Stuttgart City Library (2011)
Eun Young Yi's elegant white cube in the Mailänder Platz quarter is the architect's library — almost monastic, with a four-story central reading room flooded with white light from above. Less programmed than the Helsinki and Oslo models; more committed to the library as a contemplative space.
TEA - Tenerife Espacio de las Artes (Spain, 2008)
Herzog & de Meuron's combined library and contemporary art center on Tenerife uses the library as one wing of a larger civic complex. Worth knowing because it represents an emerging model: the library not as a freestanding building but as the public anchor of a larger cultural facility.
Calgary Central Library (2018)
Snøhetta and DIALOG's project — a four-story timber-and-glass building straddling an active light rail line in downtown Calgary — does the same trick as Oodi: a ground floor that's almost entirely public space, a top floor that's library proper, and middle floors that mix workshops, study rooms, performance spaces, and stacks. The building is the public face of a city that needed one.
What they have in common
Across all of these projects, a few new architectural principles have emerged:
- The ground floor is unprogrammed public space. Nobody is required to enter the library proper. You can come in to use the bathroom, sit on a sofa, drink a coffee, hold a meeting, or charge your phone. This is treated as a feature, not a problem.
- The book stacks are not the dominant element. Where older libraries placed shelves at their visual center, the new libraries place reading rooms, atria, or workshops there. The books are still present — but as one element of the program, not the whole program.
- Daylight is treated as a primary design problem. The best new libraries spend extraordinary amounts of design effort on bringing controlled natural light into deep floor plates. Almost without exception, they feel airy, calm, and luminous in a way most office buildings don't manage.
- They are built to host events, not just lend books. Every major new library has substantial event programming: author talks, language classes, film screenings, children's storytimes, civic meetings, voting, citizenship ceremonies.
- They take design seriously. Furniture, signage, acoustics, materials, wayfinding — all are considered, and consistently. The result is a building type that, in its best examples, is among the most pleasant indoor environments anyone in a city has access to.
Why this matters
The library is, in 2026, one of the few unambiguous civic success stories in built environment. A building type that was supposed to be displaced by the internet has instead become more important precisely because of the internet — because the social conditions the internet has produced (atomization, distraction, the privatization of public space, the commercialization of every "third place") have made the library's offer of a free, quiet, well-designed, well-staffed public room more rare and more valuable than ever.

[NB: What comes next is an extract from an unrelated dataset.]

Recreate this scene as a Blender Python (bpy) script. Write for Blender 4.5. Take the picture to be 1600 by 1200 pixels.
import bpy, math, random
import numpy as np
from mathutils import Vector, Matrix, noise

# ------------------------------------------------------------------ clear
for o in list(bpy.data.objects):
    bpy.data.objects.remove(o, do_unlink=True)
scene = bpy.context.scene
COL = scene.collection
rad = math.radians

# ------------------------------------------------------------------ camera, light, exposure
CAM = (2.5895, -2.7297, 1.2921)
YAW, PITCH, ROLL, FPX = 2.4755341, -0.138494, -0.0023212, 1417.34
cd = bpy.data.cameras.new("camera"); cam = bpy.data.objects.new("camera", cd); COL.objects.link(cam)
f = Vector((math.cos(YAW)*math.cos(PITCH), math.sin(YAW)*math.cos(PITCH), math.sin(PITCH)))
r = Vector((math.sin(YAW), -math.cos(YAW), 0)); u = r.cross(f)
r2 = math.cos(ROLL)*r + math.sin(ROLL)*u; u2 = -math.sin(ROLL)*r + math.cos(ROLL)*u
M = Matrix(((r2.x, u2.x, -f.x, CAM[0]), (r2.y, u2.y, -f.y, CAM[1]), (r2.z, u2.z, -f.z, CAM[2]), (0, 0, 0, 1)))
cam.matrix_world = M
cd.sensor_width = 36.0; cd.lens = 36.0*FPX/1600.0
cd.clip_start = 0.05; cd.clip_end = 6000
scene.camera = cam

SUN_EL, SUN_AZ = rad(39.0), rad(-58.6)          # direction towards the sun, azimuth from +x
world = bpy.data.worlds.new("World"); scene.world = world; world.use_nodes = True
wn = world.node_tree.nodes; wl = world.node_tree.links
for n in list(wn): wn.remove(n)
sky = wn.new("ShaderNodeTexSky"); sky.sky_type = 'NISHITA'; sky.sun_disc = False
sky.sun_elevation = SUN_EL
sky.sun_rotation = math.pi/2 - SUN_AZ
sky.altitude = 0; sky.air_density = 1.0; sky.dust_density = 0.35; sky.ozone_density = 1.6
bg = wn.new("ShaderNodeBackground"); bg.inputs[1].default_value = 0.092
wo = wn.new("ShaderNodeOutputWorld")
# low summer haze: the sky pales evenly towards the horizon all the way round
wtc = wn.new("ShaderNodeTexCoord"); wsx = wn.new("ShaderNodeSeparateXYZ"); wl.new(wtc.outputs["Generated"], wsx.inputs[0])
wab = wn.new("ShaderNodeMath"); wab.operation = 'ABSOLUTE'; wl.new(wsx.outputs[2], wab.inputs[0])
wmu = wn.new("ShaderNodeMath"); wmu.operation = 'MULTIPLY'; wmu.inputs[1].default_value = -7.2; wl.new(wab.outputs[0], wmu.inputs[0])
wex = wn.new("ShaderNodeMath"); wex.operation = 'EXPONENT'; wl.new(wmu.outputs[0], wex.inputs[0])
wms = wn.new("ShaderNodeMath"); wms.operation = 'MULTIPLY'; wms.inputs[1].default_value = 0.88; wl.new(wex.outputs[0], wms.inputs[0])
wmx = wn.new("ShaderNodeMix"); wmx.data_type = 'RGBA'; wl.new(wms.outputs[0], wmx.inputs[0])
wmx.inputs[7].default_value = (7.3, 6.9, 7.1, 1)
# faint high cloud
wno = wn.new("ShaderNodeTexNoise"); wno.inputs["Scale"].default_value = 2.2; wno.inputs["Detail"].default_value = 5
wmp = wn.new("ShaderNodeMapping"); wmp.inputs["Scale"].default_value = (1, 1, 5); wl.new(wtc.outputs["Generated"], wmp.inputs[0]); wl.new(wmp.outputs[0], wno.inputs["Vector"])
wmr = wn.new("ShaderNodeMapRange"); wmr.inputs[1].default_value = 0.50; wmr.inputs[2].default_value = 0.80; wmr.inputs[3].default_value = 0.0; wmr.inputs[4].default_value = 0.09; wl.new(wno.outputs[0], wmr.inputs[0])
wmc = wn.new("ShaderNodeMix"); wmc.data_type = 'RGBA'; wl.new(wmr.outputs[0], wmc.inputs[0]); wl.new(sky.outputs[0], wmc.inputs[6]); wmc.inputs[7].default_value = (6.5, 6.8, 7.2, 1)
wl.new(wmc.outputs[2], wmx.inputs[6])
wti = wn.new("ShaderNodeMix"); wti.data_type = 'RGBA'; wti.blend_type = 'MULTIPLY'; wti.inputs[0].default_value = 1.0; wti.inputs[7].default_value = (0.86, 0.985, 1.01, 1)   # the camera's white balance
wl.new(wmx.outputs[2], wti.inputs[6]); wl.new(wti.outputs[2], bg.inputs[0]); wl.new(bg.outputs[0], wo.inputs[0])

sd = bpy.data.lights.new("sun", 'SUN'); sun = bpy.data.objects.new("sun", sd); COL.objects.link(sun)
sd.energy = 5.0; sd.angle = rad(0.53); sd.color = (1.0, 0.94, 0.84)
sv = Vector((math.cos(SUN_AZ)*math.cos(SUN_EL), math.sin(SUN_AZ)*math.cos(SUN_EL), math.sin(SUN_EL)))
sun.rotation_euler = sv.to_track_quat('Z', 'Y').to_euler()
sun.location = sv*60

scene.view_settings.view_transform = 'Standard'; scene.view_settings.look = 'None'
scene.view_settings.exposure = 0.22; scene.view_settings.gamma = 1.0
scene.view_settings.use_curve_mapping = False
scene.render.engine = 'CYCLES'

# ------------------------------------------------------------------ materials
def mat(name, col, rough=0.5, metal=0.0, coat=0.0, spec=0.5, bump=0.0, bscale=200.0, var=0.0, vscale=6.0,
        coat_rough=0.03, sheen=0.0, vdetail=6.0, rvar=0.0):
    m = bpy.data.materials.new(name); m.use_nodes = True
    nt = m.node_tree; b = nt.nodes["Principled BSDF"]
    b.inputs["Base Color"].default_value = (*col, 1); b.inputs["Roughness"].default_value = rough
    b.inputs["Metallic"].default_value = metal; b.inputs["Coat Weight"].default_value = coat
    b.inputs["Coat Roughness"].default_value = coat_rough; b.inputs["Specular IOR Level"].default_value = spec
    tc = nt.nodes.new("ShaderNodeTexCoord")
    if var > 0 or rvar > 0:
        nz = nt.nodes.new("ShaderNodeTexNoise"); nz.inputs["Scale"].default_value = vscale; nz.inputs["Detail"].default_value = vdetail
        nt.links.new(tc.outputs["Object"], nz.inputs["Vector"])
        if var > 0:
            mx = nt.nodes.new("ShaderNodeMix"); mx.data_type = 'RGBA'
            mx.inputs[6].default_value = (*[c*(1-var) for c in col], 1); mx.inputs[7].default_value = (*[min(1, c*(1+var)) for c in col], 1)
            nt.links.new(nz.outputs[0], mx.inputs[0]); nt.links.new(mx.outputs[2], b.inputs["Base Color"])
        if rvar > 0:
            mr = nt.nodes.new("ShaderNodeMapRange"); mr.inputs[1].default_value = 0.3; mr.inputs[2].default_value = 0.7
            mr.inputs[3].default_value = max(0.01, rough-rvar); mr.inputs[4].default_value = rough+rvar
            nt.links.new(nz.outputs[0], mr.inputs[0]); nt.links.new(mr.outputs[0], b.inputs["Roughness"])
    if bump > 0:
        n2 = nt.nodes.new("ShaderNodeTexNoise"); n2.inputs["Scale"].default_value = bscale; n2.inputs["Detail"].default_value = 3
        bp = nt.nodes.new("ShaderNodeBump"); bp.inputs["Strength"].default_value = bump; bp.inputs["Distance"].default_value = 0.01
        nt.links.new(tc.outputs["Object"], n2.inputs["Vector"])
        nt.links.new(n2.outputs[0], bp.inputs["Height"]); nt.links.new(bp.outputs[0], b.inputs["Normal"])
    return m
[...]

Cities looking to invest in public infrastructure — to give residents a reason to be downtown, to provide the homeless with somewhere safe and warm, to give freelancers an office that isn't a coffee shop, to give children a destination that isn't a mall — are increasingly arriving at the same answer. Build a great library. Make it free. Stock it generously. Design the building so that it is, in itself, a reason to come.
It is, perhaps, the most useful thing a 21st-century city can do with $50 million.